The strike was arguably protected, the state high court said, and to go any further would violate Garmon’s instruction that such fact-specific determinations are left to the NLRB.
Invitation to Sue
The Glacier Northwest case, which hasn’t yet been scheduled for oral argument, marks the first time the Supreme Court could dial back union power since its 2018 decision in Janus v. AFSCME, Council 31, which struck down longstanding precedent that had allowed public sector unions to require nonmembers to pay for the costs of collective bargaining and other nonpolitical expenses.
Glacier Northwest’s allegations against Local 174 equate economic damage with intentional sabotage, but every strike creates some economic damage, said Anne Lofaso, a labor law professor at West Virginia University and a former NLRB attorney.
A Supreme Court decision permitting Glacier Northwest’s lawsuit to remain in state court would prompt employers to reframe other types of financial harm stemming from worker walkouts as intentional property destruction, labor law observers said.
“As a matter of reflexive litigation policy, if the court provides an opening for certain legal theories, regardless of how valid they are, then it’s almost given litigants an invitation to try them,” said Michael Duff, a labor law professor at St. Louis University and a former NLRB lawyer.
But there’s a high bar for proving intentional conduct under common law that could make those lawsuits hard to prove in state court, potentially limiting the litigation that flows from a new exception to Garmon preemption, Duff added.
Broader Ruling?
Although Glacier Northwest’s Supreme Court petition seeks a relatively limited exception, the justices could go big and do away with the Garmon doctrine entirely, some legal observers said.
Such a move would have enormous consequences to labor-management relations.

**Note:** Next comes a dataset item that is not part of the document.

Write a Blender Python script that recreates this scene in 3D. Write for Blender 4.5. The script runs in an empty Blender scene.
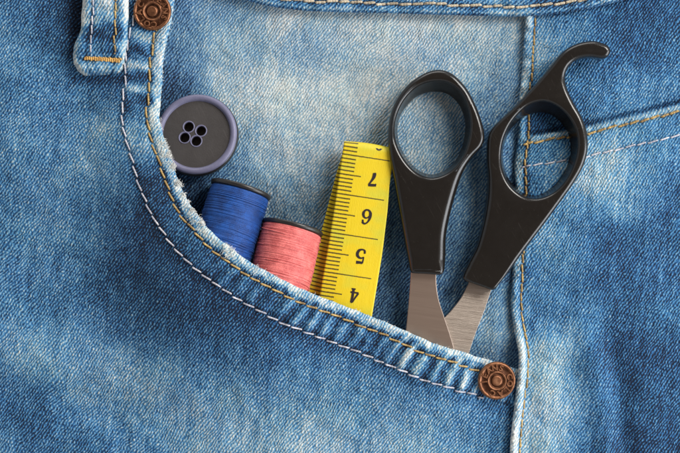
import bpy, bmesh, math, random
import numpy as np
from mathutils import Vector, Matrix
from mathutils.geometry import tessellate_polygon

random.seed(7)
RNG = np.random.default_rng(11)
U = 0.00025            # metres per drawing unit (forty units to the centimetre)
CX, CY = 340.0, 226.5  # middle of the laid-out cloth, in drawing units
H = 2400.0             # camera height in drawing units
scene = bpy.context.scene
COL = scene.collection

# ------------------------------------------------------------------ helpers
def W(p):
    """drawing units (x right, y down, z up) -> metres"""
    p = np.asarray(p, float)
    return np.stack([(p[..., 0]-CX)*U, (CY-p[..., 1])*U, p[..., 2]*U], -1)

def plan(x, y, z):
    """plan position of a point seen at x, y from overhead when it lies z above the cloth"""
    k = 1 - np.asarray(z, float)/H
    return CX+(np.asarray(x, float)-CX)*k, CY+(np.asarray(y, float)-CY)*k

def sst(a, b, x):
    t = np.clip((x-a)/(b-a), 0, 1)
    return t*t*(3-2*t)

class VNoise:
    def __init__(s, seed):
        s.g = np.random.default_rng(seed).random((256, 256))
    def n(s, x, y):
        xi = np.floor(x).astype(int); yi = np.floor(y).astype(int)
        fx = x-xi; fy = y-yi
        fx = fx*fx*fx*(fx*(fx*6-15)+10); fy = fy*fy*fy*(fy*(fy*6-15)+10)
        g = s.g
        a = g[xi & 255, yi & 255]; b = g[(xi+1) & 255, yi & 255]
        c = g[xi & 255, (yi+1) & 255]; d = g[(xi+1) & 255, (yi+1) & 255]
        return (a*(1-fx)+b*fx)*(1-fy)+(c*(1-fx)+d*fx)*fy
    def f(s, x, y, sc, octv=4):
        x = np.asarray(x, float); y = np.asarray(y, float)
        r = 0; a = 1; t = 0
        for k in range(octv):
            r = r+a*(s.n(x/sc*2**k+17.3*k, y/sc*2**k+5.1*k)-.5)*2
            t += a; a *= .55
        return r/t*1.6
NA, NB, NC, ND = VNoise(1), VNoise(2), VNoise(3), VNoise(4)

def spline(pts, step=1.0, extra=None):
    """Catmull-Rom through pts, resampled evenly; columns beyond x, y are carried along"""
    p = np.asarray(pts, float)
    p = np.vstack([2*p[0]-p[1], p, 2*p[-1]-p[-2]])
    out = []
    for i in range(1, len(p)-2):
        t = np.linspace(0, 1, 40, endpoint=False)[:, None]
        a, b, c, d = p[i-1], p[i], p[i+1], p[i+2]
        out.append(.5*((2*b)+(-a+c)*t+(2*a-5*b+4*c-d)*t**2+(-a+3*b-3*c+d)*t**3))
    out = np.vstack(out+[p[-2][None]])
    L = np.r_[0, np.cumsum(np.hypot(*np.diff(out[:, :2], axis=0).T))]
    n = max(2, int(round(L[-1]/step)))
    s = np.linspace(0, L[-1], n+1)
    return np.stack([np.interp(s, L, out[:, k]) for k in range(out.shape[1])], 1), s

def closed_spline(pts, n):
    p = np.asarray(pts, float)
    m = len(p); out = []
    for i in range(m):
        t = np.linspace(0, 1, 30, endpoint=False)[:, None]
        a, b, c, d = p[(i-1) % m], p[i], p[(i+1) % m], p[(i+2) % m]
        out.append(.5*((2*b)+(-a+c)*t+(2*a-5*b+4*c-d)*t**2+(-a+3*b-3*c+d)*t**3))
    out = np.vstack(out+[p[:1]])
    L = np.r_[0, np.cumsum(np.hypot(*np.diff(out[:, :2], axis=0).T))]
    s = np.linspace(0, L[-1], n, endpoint=False)
    return np.stack([np.interp(s, L, out[:, k]) for k in range(out.shape[1])], 1)

def normals2(c, closed=False):
    if closed:
        t = np.roll(c[:, :2], -1, 0)-np.roll(c[:, :2], 1, 0)
    else:
        t = np.gradient(c[:, :2], axis=0)
    t /= np.linalg.norm(t, axis=1)[:, None]+1e-9
    return t, np.stack([-t[:, 1], t[:, 0]], 1)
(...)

“A country without Garmon preemption would look a lot like the country before the National Labor Relations Act,” said Benjamin Dictor, a union-side attorney with Eisner Dictor & Lamadrid PC.
But Marshall Babson, a former NLRB member who represents employers at Seyfarth Shaw LLP, said Garmon preemption isn’t in jeopardy.
While the justices may disagree on the analysis in the Glacier Northwest case, the principles of Garmon are well-accepted, built on the US Constitution’s Supremacy Clause, and play a vital role in the country’s economy, he said.
“Preemption is important in labor law because otherwise national employers or employers operating in multiple states would be subject to a patchwork of regulations,” Babson said. “That’s not consistent with good business, good commerce, or the economic well-being of the country.”
The case is Glacier Northwest, Inc. v. Int’l Bhd. of Teamsters Local Union No. 174, U.S., No. 21-1449.